If a band can ever be summed up in a single song, it was, for The Paradise Motel, the two-act 'Men Who Loved Here (Grew Sadder)'. Opening with a jagged, wrenching slice of feedback and gentle if minor acoustic chords, the signs are more than a little ominous. Come the 36 second mark, viciously abrasive guitars slashing in like a rusty scalpel wielded by a deranged doctor slit the whole thing open. Merida’s reassuring view on the matter?
the agony
will set you free
There is precious little of their music floating around the webisphere, and I guess it's really not a vision that translates well to a little yootoobish box. But perhaps the closest clip to capturing the quintessence of The Paradise Motel would be bad light.

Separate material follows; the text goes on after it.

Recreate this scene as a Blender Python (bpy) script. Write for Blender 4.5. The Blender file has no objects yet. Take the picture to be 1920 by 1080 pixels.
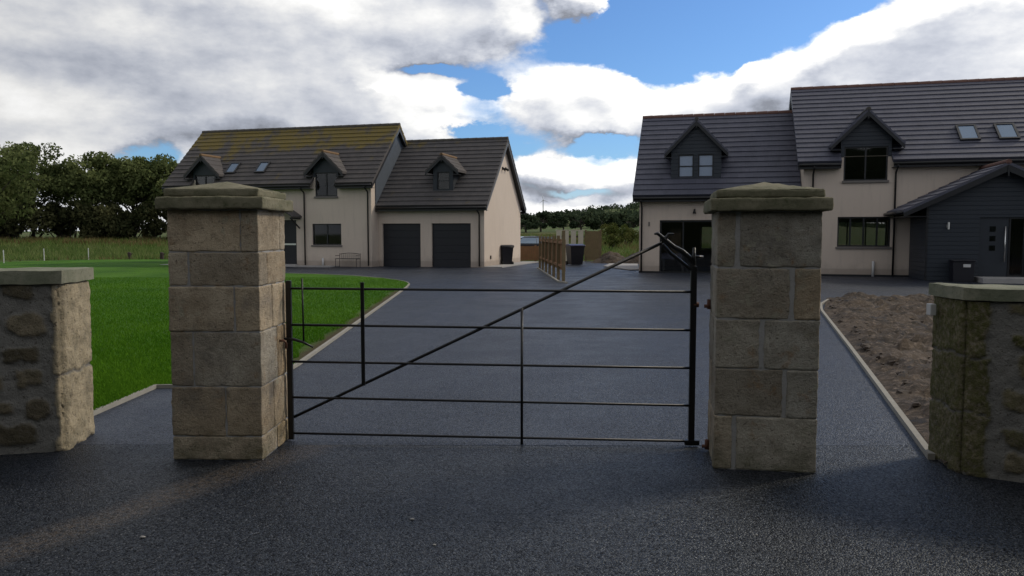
import bpy, math, random
import numpy as np
from mathutils import Vector, noise
R = math.radians
random.seed(7); rng = np.random.default_rng(7)
S = bpy.context.scene
COL = S.collection

# ------------------------------------------------------------ camera
cam = bpy.data.cameras.new('camera'); camo = bpy.data.objects.new('camera', cam); COL.objects.link(camo)
camo.location = (0, 0, 1.6); camo.rotation_euler = (R(90 - 3.951), 0, 0)
cam.sensor_width = 36; cam.lens = 36 * 1463.7 / 1920; cam.clip_start = 0.05; cam.clip_end = 6000
S.camera = camo
S.view_settings.view_transform = 'Standard'; S.view_settings.look = 'None'
S.view_settings.exposure = 0.32; S.view_settings.gamma = 1.0
S.cycles.max_bounces = 6
try: S.cycles.use_denoising = True
except Exception: pass

# ------------------------------------------------------------ sun
SUN_AZ, SUN_EL = 66.0, 36.0      # azimuth clockwise from +Y
sd = Vector((math.sin(R(SUN_AZ)) * math.cos(R(SUN_EL)), math.cos(R(SUN_AZ)) * math.cos(R(SUN_EL)), math.sin(R(SUN_EL))))
sun = bpy.data.lights.new('sun', 'SUN'); suno = bpy.data.objects.new('sun', sun); COL.objects.link(suno)
suno.rotation_euler = (-sd).to_track_quat('-Z', 'Y').to_euler(); suno.location = (20, 10, 30)
sun.energy = 1.45; sun.angle = R(10); sun.color = (1.0, 0.89, 0.72)

# ------------------------------------------------------------ node helper
class NT:
    def __init__(s, tree): s.t = tree
    def n(s, typ, ins=None, **kw):
        nd = s.t.nodes.new(typ)
        for k, v in kw.items(): setattr(nd, k, v)
        if ins:
            for k, v in ins.items():
                sock = nd.inputs[k]
                if isinstance(v, bpy.types.NodeSocket): s.t.links.new(v, sock)
                else: sock.default_value = v
        return nd
    def math(s, op, a, b=0.0, c=None, clamp=False):
        ins = {0: a, 1: b}
        if c is not None: ins[2] = c
        nd = s.n('ShaderNodeMath', ins, operation=op); nd.use_clamp = clamp
        return nd.outputs[0]
    def vmath(s, op, a, b=None):
        ins = {0: a}
        if b is not None: ins[1] = b
        nd = s.n('ShaderNodeVectorMath', ins, operation=op)
        return nd.outputs['Value'] if op in ('LENGTH', 'DOT_PRODUCT') else nd.outputs[0]
    def noise(s, vec, scale, detail=4, rough=0.55, dist=0.0, color=False):
        nd = s.n('ShaderNodeTexNoise', {'Vector': vec, 'Scale': scale, 'Detail': detail, 'Roughness': rough, 'Distortion': dist})
        return nd.outputs['Color' if color else 'Fac']
    def smooth(s, v, a, b, o0=0.0, o1=1.0, typ='SMOOTHSTEP'):
        return s.n('ShaderNodeMapRange', {'Value': v, 'From Min': a, 'From Max': b, 'To Min': o0, 'To Max': o1}, interpolation_type=typ).outputs[0]
    def mix(s, f, a, b, blend='MIX'):
        nd = s.n('ShaderNodeMix', data_type='RGBA', blend_type=blend)
        for i, v in ((0, f), (6, a), (7, b)):
            if isinstance(v, bpy.types.NodeSocket): s.t.links.new(v, nd.inputs[i])
            else: nd.inputs[i].default_value = v if i == 0 else (*v, 1)[:4]
        return nd.outputs[2]

# ------------------------------------------------------------ world: Nishita sky with clouds by direction
W = bpy.data.worlds.new('World'); S.world = W; W.use_nodes = True
W.node_tree.nodes.clear()
g = bpy.data.node_groups.new('cloud_density', 'ShaderNodeTree')
g.interface.new_socket('Vector', in_out='INPUT', socket_type='NodeSocketVector')
g.interface.new_socket('Density', in_out='OUTPUT', socket_type='NodeSocketFloat')
G = NT(g); gi = G.n('NodeGroupInput'); go = G.n('NodeGroupOutput')
# banks and gaps: azimuth and elevation in degrees, half-widths, weight (positive cloud, negative gap)
BLOBS = [
    (-25, 14.5, 24, 9.0, .80), (-3.5, 16.6, 6.8, 4.6, .85), (-16, 13, 9, 4, .4), (-14, 9.0, 12, 2.6, .62), (-31, 6, 9, 3.5, .5), (-8, 7.2, 8, 1.6, .4),
    (4.8, 9.3, 6.4, 3.0, .9), (7.5, 7.2, 4, 1.6, .4), (2.8, 4.9, 2.6, 1.1, .55), (8.5, 4.6, 3.0, .9, .4),
    (14.8, 8.8, 5.0, 2.7, .8), (17.3, 11.2, 1.3, 1.1, .35), (22, 10.3, 5.0, 3.2, .8), (27.5, 12.0, 6.0, 4.3, .85), (35, 12.5, 8, 5.2, .9), (33, 7, 10, 5, .5),
    (5.2, 16.6, 1.9, 1.4, .75), (15.4, 16.7, 2.4, .8, .55), (28.5, 16.9, 3.6, .6, .45),
    (11.0, 14.2, 7.0, 3.2, -.8), (19.5, 15.4, 5.0, 1.6, -.5), (-2.4, 10.1, 1.6, .9, -.65), (-6.5, 11.5, 3.6, .5, -.5), (-3.2, 7.3, 2.2, .45, -.45), (-24.5, 5.4, 2.2, 1.3, -.52),
    (6.6, 6.2, 2.4, .55, -.5), (5.0, 3.2, 2.4, .35, -.3), (-1, 6.1, 1.6, .4, -.4),
]
def azel(nt, vec):
    sp = nt.n('ShaderNodeSeparateXYZ', {0: vec})
    az = nt.math('ARCTAN2', sp.outputs[0], sp.outputs[1]); el = nt.math('ARCSINE', sp.outputs[2])
    return nt.n('ShaderNodeCombineXYZ', {0: az, 1: el, 2: 0.0}).outputs[0]
vec = gi.outputs[0]
st = G.vmath('MULTIPLY', vec, (1.0, 1.0, 1.7))
w1 = G.vmath('SUBTRACT', G.noise(st, 7.0, 7, 0.6, color=True), (.5, .5, .5))
w2 = G.vmath('SUBTRACT', G.noise(st, 2.4, 2, 0.5, color=True), (.5, .5, .5))
P = G.vmath('ADD', azel(G, vec), G.vmath('ADD', G.vmath('MULTIPLY', w1, (.13, .085, 0)), G.vmath('MULTIPLY', w2, (.06, .035, 0))))
acc = None
for (a, e, ra, re, wt) in BLOBS:
    d = G.vmath('SUBTRACT', P, (R(a), R(e), 0)); d = G.vmath('MULTIPLY', d, (1 / R(ra), 1 / R(re), 0))
    v = G.smooth(G.vmath('LENGTH', d), 1.35, 0.25, 0.0, wt)
    acc = v if acc is None else G.math('ADD', acc, v)
acc = G.math('MINIMUM', acc, 0.95)
fb = G.noise(st, 5.0, 8, 0.58)
# away from the view the cover is a broken overcast
sp = G.n('ShaderNodeSeparateXYZ', {0: vec})
back = G.math('ADD', G.smooth(sp.outputs[1], 0.75, 0.2, 0, .38), G.smooth(sp.outputs[2], 0.36, 0.6, 0, .38))
low = G.smooth(sp.outputs[2], .12, .04, 0, .42)
D = G.math('ADD', G.math('ADD', G.math('ADD', acc, low), back), G.math('MULTIPLY', G.math('SUBTRACT', fb, .5), 1.0))
g.links.new(D, go.inputs[0])
N = NT(W.node_tree)
tc = N.n('ShaderNodeTexCoord').outputs['Generated']
vdir = N.vmath('NORMALIZE', tc)
def dens(v):
    nd = N.n('ShaderNodeGroup'); nd.node_tree = g; W.node_tree.links.new(v, nd.inputs[0]); return nd.outputs[0]
D1 = dens(vdir)
D2 = dens(N.vmath('NORMALIZE', N.vmath('ADD', vdir, (0.012, 0.0, 0.022))))
sky = N.n('ShaderNodeTexSky', sky_type='NISHITA', sun_disc=False, sun_elevation=R(SUN_EL), sun_rotation=R(SUN_AZ))
sky.air_density = 1.0; sky.dust_density = 0.6; sky.ozone_density = 2.0
alpha = N.smooth(D1, 0.16, 0.44)
relief = N.math('MULTIPLY', N.math('SUBTRACT', D1, D2), 1.25)
thick = N.smooth(D1, 0.45, 1.25, 0.0, 0.20)
fine = N.math('MULTIPLY', N.math('SUBTRACT', N.noise(N.vmath('MULTIPLY', vdir, (1, 1, 3.0)), 3.0, 7, .58), .5), 1.25)
lum = N.math('ADD', N.math('SUBTRACT', N.math('ADD', 0.86, relief), thick), fine)
lum = N.math('MINIMUM', N.math('MAXIMUM', lum, 0.30), 1.12)
sunside = N.smooth(N.vmath('DOT_PRODUCT', vdir, (math.sin(R(SUN_AZ)), math.cos(R(SUN_AZ)), 0.0)), -0.8, 0.8, 0.62, 1.04)
spz = N.n('ShaderNodeSeparateXYZ', {0: vdir})
zen = N.smooth(spz.outputs[2], 0.35, 0.95, 1.0, 0.72)
lum2 = N.math('MULTIPLY', N.math('MULTIPLY', lum, sunside), zen)
ccol = N.mix(N.smooth(lum, 0.45, 1.0), (.84, .90, 1.05), (1.0, .998, .99))
cloud = N.vmath('SCALE', ccol); W.node_tree.links.new(N.math('MULTIPLY', lum2, 8.7), cloud.node.inputs['Scale'])
hor = N.smooth(spz.outputs[2], 0.0, 0.10, 0.55, 0.0)
blue = N.vmath('MULTIPLY', sky.outputs[0], (0.53, 0.76, 1.05))
skyc = N.mix(hor, blue, (5.0, 6.0, 7.4))
allc = N.mix(alpha, skyc, cloud)
bg = N.n('ShaderNodeBackground', {'Color': allc, 'Strength': 0.1})
N.n('ShaderNodeOutputWorld', {'Surface': bg.outputs[0]})

# ------------------------------------------------------------ materials
def mat(name, fn):
    m = bpy.data.materials.new(name); m.use_nodes = True; m.node_tree.nodes.clear()
    n = NT(m.node_tree)
    bs = n.n('ShaderNodeBsdfPrincipled'); out = n.n('ShaderNodeOutputMaterial', {'Surface': bs.outputs[0]})
    n.bs = bs; n.out = out
    n.obj = n.n('ShaderNodeTexCoord').outputs['Object']
    n.pos = n.n('ShaderNodeNewGeometry').outputs['Position']
    def setv(k, v):
        sock = bs.inputs[k]
        if isinstance(v, bpy.types.NodeSocket): m.node_tree.links.new(v, sock)
        else: sock.default_value = (*v, 1) if isinstance(v, tuple) and len(v) == 3 else v
    n.set = setv
    def bump(h, strength=.3, dist=.01):
        b = n.n('ShaderNodeBump', {'Height': h, 'Strength': strength, 'Distance': dist}); m.node_tree.links.new(b.outputs[0], bs.inputs['Normal'])
    n.bump = bump
    fn(n); return m
def simple(name, col, rough=.6, var=.12, scale=6.0, metal=0.0, bump=0.0, bscale=40, spec=.5):
    def f(n):
        k = n.noise(n.obj, scale, 5, .6)
        n.set('Base Color', n.mix(k, tuple(c * (1 - var) for c in col), tuple(min(1, c * (1 + var)) for c in col)))
        n.set('Roughness', rough); n.set('Metallic', metal); n.set('Specular IOR Level', spec)
        if bump: n.bump(n.noise(n.obj, bscale, 4, .6), bump, .01)
    return mat(name, f)
M = {}
def m_asphalt(n, base, joint=False):
    vo = n.n('ShaderNodeTexVoronoi', {'Vector': n.pos, 'Scale': 112.0, 'Randomness': 1.0})
    cell = n.n('ShaderNodeSeparateColor', {0: vo.outputs['Color']}).outputs
    sp2 = n.noise(n.pos, 28.0, 4, .7); lg = n.noise(n.pos, .45, 5, .6)
    c = n.mix(n.smooth(cell[0], .55, 1.0), tuple(b * .35 for b in base), tuple(b * 3.4 for b in base))
    c = n.mix(n.math('MULTIPLY', n.smooth(cell[1], .94, .98), .6), c, (.11, .105, .105))
    c = n.mix(n.smooth(lg, .35, .7, 0, .5), c, tuple(b * 1.9 for b in base))
    s = n.n('ShaderNodeSeparateXYZ', {0: n.pos})
    wob = n.math('MULTIPLY', n.math('SUBTRACT', n.noise(n.pos, 1.3, 3, .5), .5), .25)
    if joint:   # dusty wheel track crossing the apron towards the gate
        ln = n.math('ADD', n.math('SUBTRACT', s.outputs[0], n.math('MULTIPLY', s.outputs[1], 0.54)), n.math('ADD', 4.62, wob))
        band = n.smooth(n.math('ABSOLUTE', ln), .26, .05, 0, .8)
        c = n.mix(n.math('MULTIPLY', band, n.smooth(n.noise(n.pos, 30, 4, .75), .35, .65)), c, (.085, .066, .050))
    else:       # faint longitudinal roller lanes
        lane = n.math('SINE', n.math('MULTIPLY', n.math('ADD', s.outputs[0], n.math('MULTIPLY', wob, 1.2)), 3.3))
        c = n.mix(n.smooth(lane, .2, 1.0, 0, .25), c, tuple(b * 2.2 for b in base))
    n.set('Base Color', c)
    ro = n.smooth(n.noise(n.pos, .9, 5, .65), .3, .7, .40, .56)
    n.set('Roughness', n.math('ADD', ro, n.math('MULTIPLY', n.math('SUBTRACT', cell[2], .5), .16)))
    n.set('Specular IOR Level', n.smooth(cell[1], .0, 1.0, .12, .95)); n.set('Specular Tint', (.76, .87, 1.0, 1.0))
    n.bump(n.math('ADD', n.math('MULTIPLY', vo.outputs['Distance'], -1.0), sp2), .75, .010)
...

So, it’s a tad melodramatic and no doubt a little ostentatious. But it hit me there, in that spot, that only a select few have tickled since. And that’s perhaps the bittersweet twist in this tale. They ruined so much music for me that I had until then happily, mindlessly enjoyed.
Perhaps The Paradise Motel struck a lasting chord with me because at the heart of things they were not simply performers but also consummate storytellers; first and foremost as chroniclers of the disappeared. I didn’t realise this straight away, so it was somewhat curious to discover over time that my initial response to the music somehow picked up on this at some level. From those very first moments I had felt this was somehow a musical instantiation of Picnic Rock – both the haunting and haunted Victorian place of myth and mystery, shrouded as it is in mists real and imagined, and the classic Peter Weir film.

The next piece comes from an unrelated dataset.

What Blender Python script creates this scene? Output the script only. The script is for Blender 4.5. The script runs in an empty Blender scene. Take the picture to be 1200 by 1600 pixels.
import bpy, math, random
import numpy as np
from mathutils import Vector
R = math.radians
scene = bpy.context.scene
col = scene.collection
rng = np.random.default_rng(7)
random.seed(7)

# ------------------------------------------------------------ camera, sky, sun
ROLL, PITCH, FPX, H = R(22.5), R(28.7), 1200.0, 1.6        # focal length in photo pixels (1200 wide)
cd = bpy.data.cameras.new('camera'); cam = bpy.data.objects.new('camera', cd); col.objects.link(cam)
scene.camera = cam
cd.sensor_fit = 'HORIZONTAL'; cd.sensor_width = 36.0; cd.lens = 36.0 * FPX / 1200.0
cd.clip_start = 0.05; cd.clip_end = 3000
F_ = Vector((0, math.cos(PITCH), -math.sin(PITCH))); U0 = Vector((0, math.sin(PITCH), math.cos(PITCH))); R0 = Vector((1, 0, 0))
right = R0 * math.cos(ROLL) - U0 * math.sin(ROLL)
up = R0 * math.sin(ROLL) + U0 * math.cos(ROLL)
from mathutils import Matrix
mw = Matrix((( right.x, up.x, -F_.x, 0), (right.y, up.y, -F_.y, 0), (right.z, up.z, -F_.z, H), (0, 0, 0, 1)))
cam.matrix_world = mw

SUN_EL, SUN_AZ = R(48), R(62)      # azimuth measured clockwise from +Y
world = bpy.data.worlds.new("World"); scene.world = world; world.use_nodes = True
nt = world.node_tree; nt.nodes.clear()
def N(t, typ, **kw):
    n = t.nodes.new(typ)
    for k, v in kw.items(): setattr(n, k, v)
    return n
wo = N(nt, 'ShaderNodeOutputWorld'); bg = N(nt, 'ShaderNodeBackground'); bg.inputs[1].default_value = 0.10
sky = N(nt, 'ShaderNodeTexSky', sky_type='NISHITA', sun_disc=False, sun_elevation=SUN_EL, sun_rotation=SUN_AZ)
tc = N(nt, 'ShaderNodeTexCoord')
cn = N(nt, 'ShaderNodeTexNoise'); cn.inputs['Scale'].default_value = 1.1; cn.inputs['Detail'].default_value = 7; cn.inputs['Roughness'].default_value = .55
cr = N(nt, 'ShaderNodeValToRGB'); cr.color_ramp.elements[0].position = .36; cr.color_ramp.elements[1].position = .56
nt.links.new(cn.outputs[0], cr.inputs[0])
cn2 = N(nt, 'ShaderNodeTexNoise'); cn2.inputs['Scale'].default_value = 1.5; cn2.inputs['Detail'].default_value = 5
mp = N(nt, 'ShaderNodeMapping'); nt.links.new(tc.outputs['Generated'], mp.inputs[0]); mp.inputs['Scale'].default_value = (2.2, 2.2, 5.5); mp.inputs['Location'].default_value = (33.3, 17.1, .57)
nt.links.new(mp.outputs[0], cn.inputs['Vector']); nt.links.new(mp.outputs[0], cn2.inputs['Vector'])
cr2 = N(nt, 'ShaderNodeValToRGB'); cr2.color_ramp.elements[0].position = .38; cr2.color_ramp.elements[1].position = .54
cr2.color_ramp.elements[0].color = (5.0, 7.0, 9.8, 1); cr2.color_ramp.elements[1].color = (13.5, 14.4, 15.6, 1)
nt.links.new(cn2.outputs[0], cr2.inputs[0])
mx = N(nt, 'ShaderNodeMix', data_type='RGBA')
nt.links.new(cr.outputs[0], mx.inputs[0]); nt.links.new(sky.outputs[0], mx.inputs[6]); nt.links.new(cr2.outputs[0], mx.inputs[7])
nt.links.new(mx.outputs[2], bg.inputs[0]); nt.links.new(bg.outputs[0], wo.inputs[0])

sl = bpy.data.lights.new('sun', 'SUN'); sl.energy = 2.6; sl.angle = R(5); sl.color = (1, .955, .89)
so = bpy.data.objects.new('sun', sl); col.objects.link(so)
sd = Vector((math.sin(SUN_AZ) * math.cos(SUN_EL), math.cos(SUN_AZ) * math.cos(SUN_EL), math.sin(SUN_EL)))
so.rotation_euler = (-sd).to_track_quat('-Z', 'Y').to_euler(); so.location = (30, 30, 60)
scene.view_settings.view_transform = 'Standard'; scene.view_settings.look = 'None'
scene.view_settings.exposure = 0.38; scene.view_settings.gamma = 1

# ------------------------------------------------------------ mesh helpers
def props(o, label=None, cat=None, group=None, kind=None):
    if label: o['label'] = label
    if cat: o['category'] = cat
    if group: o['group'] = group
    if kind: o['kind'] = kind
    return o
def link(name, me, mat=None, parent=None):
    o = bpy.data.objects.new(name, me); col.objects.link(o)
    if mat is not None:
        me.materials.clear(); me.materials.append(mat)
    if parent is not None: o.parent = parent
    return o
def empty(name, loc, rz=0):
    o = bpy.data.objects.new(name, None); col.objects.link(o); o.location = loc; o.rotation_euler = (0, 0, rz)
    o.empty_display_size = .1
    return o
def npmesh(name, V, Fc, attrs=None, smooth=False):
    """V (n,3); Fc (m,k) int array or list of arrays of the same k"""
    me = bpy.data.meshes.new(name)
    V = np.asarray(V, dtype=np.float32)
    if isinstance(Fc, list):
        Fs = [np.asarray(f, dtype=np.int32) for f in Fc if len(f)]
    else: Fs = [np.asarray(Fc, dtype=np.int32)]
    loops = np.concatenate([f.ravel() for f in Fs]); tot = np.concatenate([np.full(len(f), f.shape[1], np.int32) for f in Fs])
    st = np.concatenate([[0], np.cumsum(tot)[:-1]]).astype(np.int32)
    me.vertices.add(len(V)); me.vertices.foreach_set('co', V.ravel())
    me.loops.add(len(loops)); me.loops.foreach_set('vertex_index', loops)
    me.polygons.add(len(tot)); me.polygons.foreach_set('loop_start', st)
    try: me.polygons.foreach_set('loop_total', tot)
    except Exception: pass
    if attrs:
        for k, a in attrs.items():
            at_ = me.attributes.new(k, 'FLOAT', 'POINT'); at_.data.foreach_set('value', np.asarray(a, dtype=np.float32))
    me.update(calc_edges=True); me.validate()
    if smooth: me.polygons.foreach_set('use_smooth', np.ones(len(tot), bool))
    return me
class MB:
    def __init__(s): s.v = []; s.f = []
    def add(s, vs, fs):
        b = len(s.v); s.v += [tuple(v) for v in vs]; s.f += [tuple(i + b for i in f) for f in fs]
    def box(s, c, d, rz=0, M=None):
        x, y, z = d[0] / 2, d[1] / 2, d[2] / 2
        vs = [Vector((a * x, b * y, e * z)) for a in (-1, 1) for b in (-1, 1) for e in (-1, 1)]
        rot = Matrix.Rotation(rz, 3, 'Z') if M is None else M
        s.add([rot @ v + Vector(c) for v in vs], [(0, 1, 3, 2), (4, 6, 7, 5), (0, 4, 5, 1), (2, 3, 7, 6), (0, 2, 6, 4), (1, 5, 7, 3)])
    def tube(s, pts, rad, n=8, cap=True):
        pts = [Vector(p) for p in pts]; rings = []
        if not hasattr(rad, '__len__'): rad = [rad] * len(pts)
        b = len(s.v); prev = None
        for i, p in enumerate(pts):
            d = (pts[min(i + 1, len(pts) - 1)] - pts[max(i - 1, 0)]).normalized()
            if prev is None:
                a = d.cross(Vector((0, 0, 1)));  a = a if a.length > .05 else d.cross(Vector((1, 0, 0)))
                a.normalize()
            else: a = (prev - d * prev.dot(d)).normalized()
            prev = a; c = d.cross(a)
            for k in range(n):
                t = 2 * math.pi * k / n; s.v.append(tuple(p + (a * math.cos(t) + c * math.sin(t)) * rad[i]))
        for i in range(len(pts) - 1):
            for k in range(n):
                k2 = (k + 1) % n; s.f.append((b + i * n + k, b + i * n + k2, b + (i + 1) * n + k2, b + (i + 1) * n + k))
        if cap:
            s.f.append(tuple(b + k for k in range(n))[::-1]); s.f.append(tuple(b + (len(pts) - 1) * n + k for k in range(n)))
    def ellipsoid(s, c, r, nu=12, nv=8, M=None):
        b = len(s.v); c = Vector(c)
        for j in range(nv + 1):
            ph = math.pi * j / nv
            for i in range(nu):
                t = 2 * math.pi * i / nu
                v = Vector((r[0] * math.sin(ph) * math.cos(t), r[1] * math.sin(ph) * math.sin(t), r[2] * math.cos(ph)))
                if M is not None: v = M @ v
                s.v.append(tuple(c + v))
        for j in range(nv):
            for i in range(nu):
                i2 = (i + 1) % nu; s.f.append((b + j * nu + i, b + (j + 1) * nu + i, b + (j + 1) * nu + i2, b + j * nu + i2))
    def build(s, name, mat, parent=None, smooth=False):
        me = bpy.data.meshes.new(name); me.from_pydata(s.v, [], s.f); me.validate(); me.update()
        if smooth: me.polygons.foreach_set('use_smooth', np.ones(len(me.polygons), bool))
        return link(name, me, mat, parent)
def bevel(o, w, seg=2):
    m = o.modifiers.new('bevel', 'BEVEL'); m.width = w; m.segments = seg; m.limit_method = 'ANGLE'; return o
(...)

Which finally brings me to the point of this nostalgic little wander down musical memory lane.
The Paradise Motel left our shores in the late 1990s to try their luck in the UK and had disintegrated within two years. But now, 10 years on, they are finally about to release their third studio album. This latest musical outing is conceptially inspired by and entirely devoted to the mother of all Australian disappearances, that of Azaria Chamberlain. The unfortunate Azaria, whose purported disappearance-via-dingo remains officially unsolved, would have been 30 this June 11 - the date The Paradise Motel will release Australian Ghost Story. This thematic realm has the band back doing what they do best, delving back into their spiritual home - that of our most haunted country.
While there have been other great Australian bands before, during, and since The Paradise Motel, and allowing that there are the occasional moments that have dated a little more than ideal for a 'timeless' tag, my revisiting of these earlier recordings with fresh ears still leaves me with the softest of soft spots for these marvellous if morbid miscreants.